## PROMPT
Exactly as written, quote every line that follows, skipping the images.

+++ GIVEN DATA +++

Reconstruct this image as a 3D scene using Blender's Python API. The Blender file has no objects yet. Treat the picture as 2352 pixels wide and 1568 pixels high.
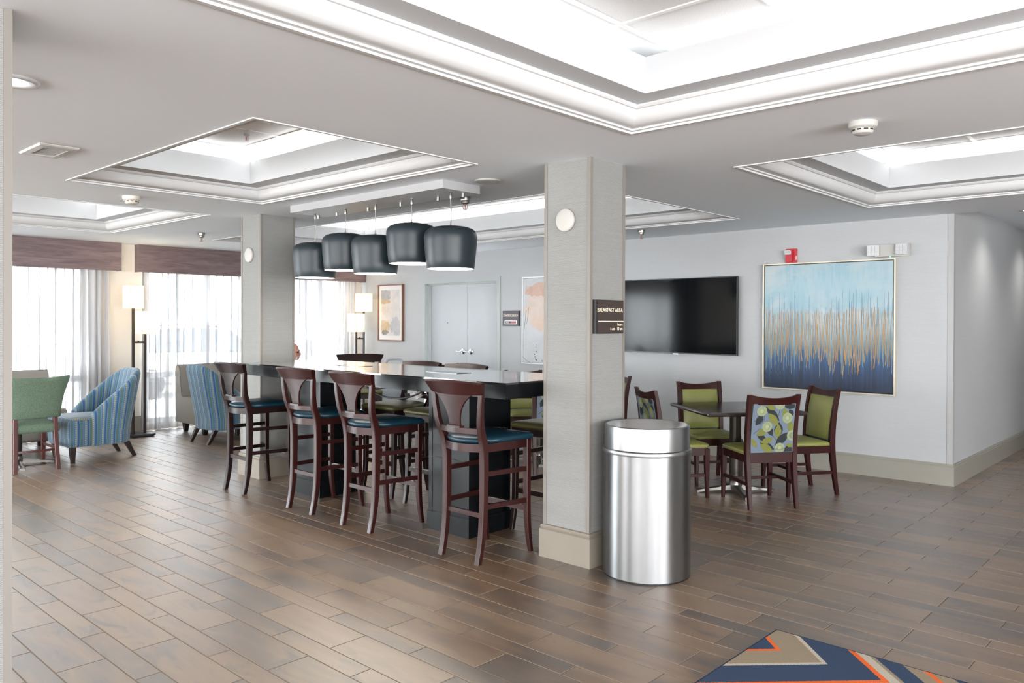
import bpy, bmesh, math, random
from mathutils import Vector, Matrix

random.seed(7)
PI = math.pi
SC = bpy.context.scene
COL = SC.collection

# ------------------------------------------------------------------ camera
cam_d = bpy.data.cameras.new('camera')
cam = bpy.data.objects.new('camera', cam_d)
COL.objects.link(cam)
SC.camera = cam
F_PX, CY = 1819.71, 745.98
cam_d.sensor_fit = 'HORIZONTAL'
cam_d.sensor_width = 36.0
cam_d.lens = F_PX / 2352.0 * 36.0
cam_d.shift_x = 0.0
cam_d.shift_y = -(784.0 - CY) / 2352.0
cam_d.clip_start = 0.05
cam_d.clip_end = 300
_pit, _rol, _yaw = -4.98394601e-03, 3.98373726e-03, 7.46693971e-01
_c, _s = math.cos(_yaw), math.sin(_yaw)
_M = Matrix(((_c, _s, 0), (0, 0, -1), (-_s, _c, 0)))
_P = Matrix(((1, 0, 0), (0, math.cos(_pit), math.sin(_pit)), (0, -math.sin(_pit), math.cos(_pit))))
_Q = Matrix(((math.cos(_rol), -math.sin(_rol), 0), (math.sin(_rol), math.cos(_rol), 0), (0, 0, 1)))
_W = _Q @ _P @ _M                      # world -> (right, down, forward)
_R = Matrix((_W[0], -_W[1], -_W[2])).transposed()
cam.matrix_world = Matrix.Translation((0, 0, 1.5)) @ _R.to_4x4()

# ------------------------------------------------------------------ render look
SC.view_settings.view_transform = 'Standard'
SC.view_settings.look = 'None'
SC.view_settings.gamma = 1.0
SC.view_settings.use_curve_mapping = False
SC.view_settings.exposure = 1.52
SC.render.engine = 'CYCLES'
SC.cycles.use_denoising = True
SC.cycles.max_bounces = 10
SC.cycles.diffuse_bounces = 6
SC.cycles.glossy_bounces = 4
SC.cycles.transmission_bounces = 8
SC.cycles.transparent_max_bounces = 12
SC.cycles.caustics_reflective = False
SC.cycles.caustics_refractive = False
SC.cycles.sample_clamp_indirect = 4.0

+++

## RESPONSE FOR THIS EXERCISE
Reconstruct this image as a 3D scene using Blender's Python API. The Blender file has no objects yet. Treat the picture as 2352 pixels wide and 1568 pixels high.
import bpy, bmesh, math, random
from mathutils import Vector, Matrix

random.seed(7)
PI = math.pi
SC = bpy.context.scene
COL = SC.collection

# ------------------------------------------------------------------ camera
cam_d = bpy.data.cameras.new('camera')
cam = bpy.data.objects.new('camera', cam_d)
COL.objects.link(cam)
SC.camera = cam
F_PX, CY = 1819.71, 745.98
cam_d.sensor_fit = 'HORIZONTAL'
cam_d.sensor_width = 36.0
cam_d.lens = F_PX / 2352.0 * 36.0
cam_d.shift_x = 0.0
cam_d.shift_y = -(784.0 - CY) / 2352.0
cam_d.clip_start = 0.05
cam_d.clip_end = 300
_pit, _rol, _yaw = -4.98394601e-03, 3.98373726e-03, 7.46693971e-01
_c, _s = math.cos(_yaw), math.sin(_yaw)
_M = Matrix(((_c, _s, 0), (0, 0, -1), (-_s, _c, 0)))
_P = Matrix(((1, 0, 0), (0, math.cos(_pit), math.sin(_pit)), (0, -math.sin(_pit), math.cos(_pit))))
_Q = Matrix(((math.cos(_rol), -math.sin(_rol), 0), (math.sin(_rol), math.cos(_rol), 0), (0, 0, 1)))
_W = _Q @ _P @ _M                      # world -> (right, down, forward)
_R = Matrix((_W[0], -_W[1], -_W[2])).transposed()
cam.matrix_world = Matrix.Translation((0, 0, 1.5)) @ _R.to_4x4()

# ------------------------------------------------------------------ render look
SC.view_settings.view_transform = 'Standard'
SC.view_settings.look = 'None'
SC.view_settings.gamma = 1.0
SC.view_settings.use_curve_mapping = False
SC.view_settings.exposure = 1.52
SC.render.engine = 'CYCLES'
SC.cycles.use_denoising = True
SC.cycles.max_bounces = 10
SC.cycles.diffuse_bounces = 6
SC.cycles.glossy_bounces = 4
SC.cycles.transmission_bounces = 8
SC.cycles.transparent_max_bounces = 12
SC.cycles.caustics_reflective = False
SC.cycles.caustics_refractive = False
SC.cycles.sample_clamp_indirect = 4.0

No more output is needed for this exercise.